▸ **Given data**:
-- -- --

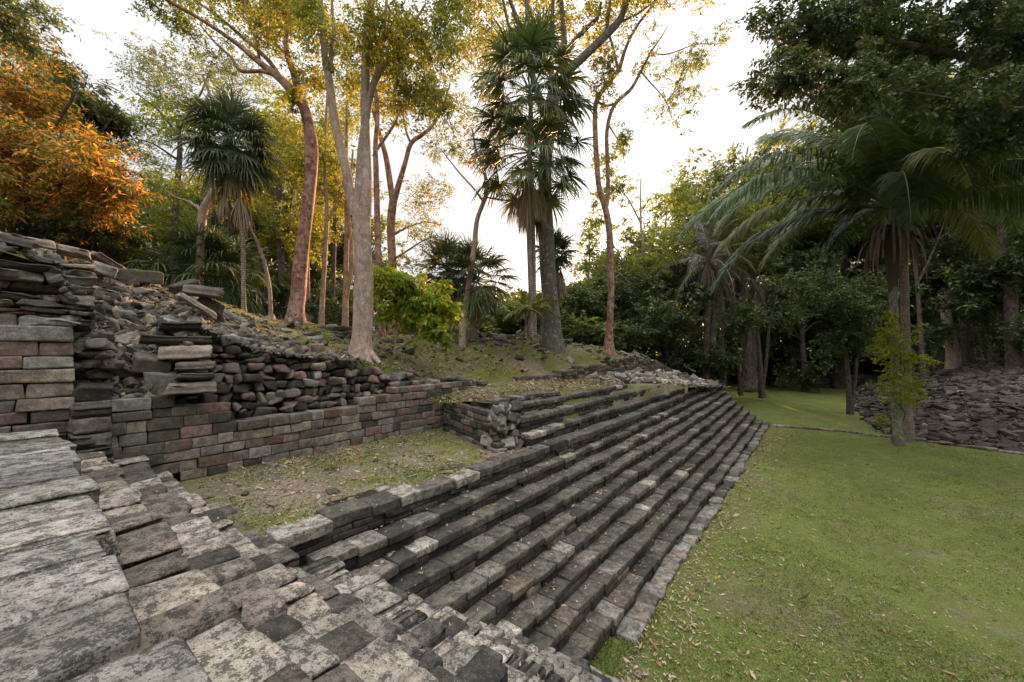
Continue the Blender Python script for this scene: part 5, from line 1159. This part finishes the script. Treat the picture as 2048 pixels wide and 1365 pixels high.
# steps
for kk in list(range(-3, 9)):
    z = UZ[kk] if kk < 0 else RZ[kk]; u0 = {-1: 6.8, -2: 6.6, -3: 6.5}.get(kk, BU.get(kk, 0)); u1 = {-1: 20, -2: 16.9, -3: 14}.get(kk, farend.get(kk, 0))
    n = int((u1-u0)*13); u = rng.uniform(u0, u1, n); off = np.abs(rng.normal(size=n))*.09; vr = np.array([v_row(kk, a) for a in u]); vb = np.array([v_row(kk-1, a) for a in u]) if kk > -3 else vr-.3
    v = np.maximum(vb+.03+off*.9, vb+.02); v = np.minimum(v, vr-.01)
    litter(g, UV(u, v, z+.012), rng, .055)
for kk in range(-3, 9):
    n = 22; v = rng.uniform(-7.4 if kk < 1 else v_row(kk, BU[kk]), -.5, n); u = np.array([b_edge(kk, q) for q in v])-(BUe[kk]-BUe[kk-1])*rng.uniform(.1, .95, n)
    litter(g, UV(u, v, BZ[kk]+.03), rng, .05)
# lawn, thickest along the stair foot
N = 30000; y = 3.5+38*rng.uniform(0, 1, N)**1.3; x = rng.uniform(-.3, 1.45, N)*y; uu_, vv_ = toUV(x, y)
k = (vv_ > -2.1) & (rm_z(x, y) < .05) & (rng.uniform(size=N) < .42 + .5*np.exp(-(vv_+2.1)/1.3)); x, y = x[k], y[k]
litter(g, np.column_stack([x, y, lawn_z(x, y)]), rng, .052)
N = 42000; y = 3.5+22*rng.uniform(0, 1, N)**1.4; x = rng.uniform(-.3, 1.45, N)*y; uu_, vv_ = toUV(x, y); k = (vv_ > -2.1) & (rm_z(x, y) < .05); x, y = x[k], y[k]
litter(g, np.column_stack([x, y, lawn_z(x, y)]), rng, .020, LIT+[(3, (.12, .10, .06))], lift=.02)
for (a0, a1, b0, b1, n_, zf) in ((1.9, 7.3, -7.85, -4.75, 6000, terr_z), (7, 26, -7.8, -5.8, 9000, ledge_z), (-1, 26, -16, -8.3, 26000, mound_z)):
    u = rng.uniform(a0, a1, n_); v = rng.uniform(b0, b1, n_); litter(g, UV(u, v, zf(u, v)), rng, .03, LIT, lift=.015)
N = 3500; u = rng.uniform(4.6, 27, N); v = -2.1+rng.gamma(1.2, .45, N); litter(g, UV(u, v, .01), rng, .07)
# right mound, sparse
tag(g.build('fallen_leaves', M['litter'], None, smooth=False), kind='stuff')

def blades(g, XYZ, rng, h, w, pal, n=3):
    N = len(XYZ)*n; c = np.repeat(XYZ, n, 0) + np.column_stack([rng.normal(size=(N, 2))*h*.7, np.zeros(N)])
    d = rng.normal(size=(N, 3))*.75; d[:, 2] = rng.uniform(.25, 1.1, N); d /= np.linalg.norm(d, axis=1)[:, None]
    L = h*rng.uniform(.5, 1.4, N); leafquads(g, c - np.array([0, 0, .004]), d, L, L*w, rng, palette(rng, N, pal))
GP = [(4, (.110, .162, .032)), (3, (.145, .205, .040)), (2, (.08, .12, .026)), (1, (.22, .18, .10)), (1.0, (.24, .23, .08)), (.6, (.33, .27, .16))]
g = Geo()
N = 90000; y = 4.0+26*rng.uniform(0, 1, N)**1.7; x = rng.uniform(-.3, 1.4, N)*y; uu_, vv_ = toUV(x, y)
p = .6+.75*vnoise(x, y, 31, 4, 1.3); near = np.clip((vv_+2.25)/1.3, .12, 1); k = (vv_ > -2.25) & (rm_z(x, y) < .03) & (rng.uniform(size=N) < p*near); x, y = x[k], y[k]
blades(g, np.column_stack([x, y, lawn_z(x, y)]), rng, .034, .35, GP, 4)
N = 16000; u = rng.uniform(1.8, 7.4, N); v = rng.uniform(-7.9, -4.7, N); k = rng.uniform(size=N) < np.clip(.28+.9*vnoise(u, v, 33, 4, 1.8), 0, 1); u, v = u[k], v[k]
blades(g, UV(u, v, terr_z(u, v)), rng, .028, .5, GP, 4)
N = 26000; u = rng.uniform(6.6, 24, N); v = rng.uniform(-7.9, -5.75, N); k = rng.uniform(size=N) < np.clip(.25+.8*vnoise(u, v, 34, 4, 1.3), 0, 1)*np.clip((24-u)/10, .1, 1); u, v = u[k], v[k]
blades(g, UV(u, v, ledge_z(u, v)), rng, .035, .5, GP, 3)
N = 60000; u = rng.uniform(-3, 26, N); v = -8.15-rng.gamma(1.5, 2.2, N); k = (rng.uniform(size=N) < np.clip(.22+.8*vnoise(u, v, 35, 4, 1.1), 0, 1)) & (v > -17); u, v = u[k], v[k]
blades(g, UV(u, v, mound_z(u, v)), rng, .04, .5, GP, 3)
N = 2600; u = rng.uniform(4.5, 6.6, N); v = rng.uniform(-2.75, -2.0, N); k = v > -2.62+(u > 5.5)*.35; u, v = u[k], v[k]; blades(g, UV(u, v, .0), rng, .034, .35, GP, 4)
# tufts in the joints of the near landing
N = 900; v = rng.uniform(-7.5, -1, N); u = rng.uniform(-1.2, .2, N); blades(g, UV(u, v, 3.13+0*u), rng, .055, .12, GP+[(4, (.25, .20, .12))], 3)
tag(g.build('grass', M['grass'], None, smooth=False), kind='stuff')
# ------------------------------------------------------------------ camera, sky, sun
cam = bpy.data.cameras.new('camera'); co = bpy.data.objects.new('camera', cam); COL.objects.link(co)
co.location = (0, 0, EYE); co.rotation_euler = (math.radians(90), 0, 0)
cam.sensor_width = 36; cam.lens = F/2048*36; cam.shift_y = (HY-682.5)/2048; cam.clip_end = 3000; cam.clip_start = .05
scene.camera = co
SUN_AZ, SUN_EL = math.radians(14), math.radians(11)     # azimuth east of the view direction (+Y)
w = bpy.data.worlds.new('World'); scene.world = w; w.use_nodes = True; nt = w.node_tree; nt.nodes.clear()
out = nt.nodes.new('ShaderNodeOutputWorld'); bg = nt.nodes.new('ShaderNodeBackground'); sky = nt.nodes.new('ShaderNodeTexSky')
sky.sky_type = 'NISHITA'; sky.sun_disc = False; sky.sun_elevation = SUN_EL; sky.sun_rotation = SUN_AZ
sky.air_density = 1.0; sky.dust_density = 4.0; sky.ozone_density = 1.0
hs = nt.nodes.new('ShaderNodeHueSaturation'); hs.inputs['Saturation'].default_value = .2
mx = nt.nodes.new('ShaderNodeMix'); mx.data_type = 'RGBA'; mx.inputs[0].default_value = .93; mx.inputs[7].default_value = (2.85, 2.85, 2.9, 1)  # thin high cloud
nt.links.new(sky.outputs[0], hs.inputs['Color']); nt.links.new(hs.outputs[0], mx.inputs[6]); tcw = nt.nodes.new('ShaderNodeTexCoord'); sx = nt.nodes.new('ShaderNodeSeparateXYZ'); nt.links.new(tcw.outputs['Generated'], sx.inputs[0])   # brighter towards the zenith: raised above the view to light the ground
mr = nt.nodes.new('ShaderNodeMapRange'); mr.inputs[1].default_value = 0; mr.inputs[2].default_value = 1; mr.inputs[3].default_value = .88; mr.inputs[4].default_value = 5.4; pz = nt.nodes.new('ShaderNodeMath'); pz.operation = 'POWER'; pz.use_clamp = True; nt.links.new(sx.outputs[2], pz.inputs[0]); pz.inputs[1].default_value = 4; nt.links.new(pz.outputs[0], mr.inputs[0])
vm = nt.nodes.new('ShaderNodeVectorMath'); vm.operation = 'SCALE'; nt.links.new(mx.outputs[2], vm.inputs[0]); nt.links.new(mr.outputs[0], vm.inputs['Scale']); gd = nt.nodes.new('ShaderNodeVectorMath'); gd.operation = 'DOT_PRODUCT'; nt.links.new(tcw.outputs['Generated'], gd.inputs[0])   # sunset glow in the thin cloud round the sun
gd.inputs[1].default_value = (math.sin(SUN_AZ*.6), math.cos(SUN_AZ*.6), -.02)
gp = nt.nodes.new('ShaderNodeMath'); gp.operation = 'POWER'; gp.use_clamp = True; nt.links.new(gd.outputs['Value'], gp.inputs[0]); gp.inputs[1].default_value = 16
gm = nt.nodes.new('ShaderNodeMix'); gm.data_type = 'RGBA'; gm.blend_type = 'ADD'; nt.links.new(gp.outputs[0], gm.inputs[0]); nt.links.new(vm.outputs[0], gm.inputs[6]); gm.inputs[7].default_value = (1.15, .34, .06, 1)
nt.links.new(gm.outputs[2], bg.inputs['Color'])
bg.inputs['Strength'].default_value = .115; nt.links.new(bg.outputs[0], out.inputs[0])
sd = bpy.data.lights.new('sun', 'SUN'); so = bpy.data.objects.new('sun', sd); COL.objects.link(so)
sd.energy = 5.0; sd.angle = math.radians(.6); sd.color = (1.0, .56, .27)
d = Vector((math.sin(SUN_AZ)*math.cos(SUN_EL), math.cos(SUN_AZ)*math.cos(SUN_EL), math.sin(SUN_EL)))
so.rotation_euler = d.to_track_quat('Z', 'Y').to_euler(); so.location = (20, 40, 30)
vs = scene.view_settings; vs.view_transform = 'Standard'; vs.look = 'None'; vs.exposure = 1.55; vs.gamma = 1
scene.render.engine = 'CYCLES'; cy = scene.cycles
cy.max_bounces = 6; cy.diffuse_bounces = 3; cy.glossy_bounces = 2; cy.transmission_bounces = 4; cy.transparent_max_bounces = 4
cy.use_denoising = True; cy.sample_clamp_indirect = 8; cy.caustics_reflective = False; cy.caustics_refractive = False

-- -- --

▸ **Task objective**: The lines to collect are those holding the string "high"; copy them all.

▸ **Result**:
Continue the Blender Python script for this scene: part 5, from line 1159. This part finishes the script. Treat the picture as 2048 pixels wide and 1365 pixels high.
mx = nt.nodes.new('ShaderNodeMix'); mx.data_type = 'RGBA'; mx.inputs[0].default_value = .93; mx.inputs[7].default_value = (2.85, 2.85, 2.9, 1)  # thin high cloud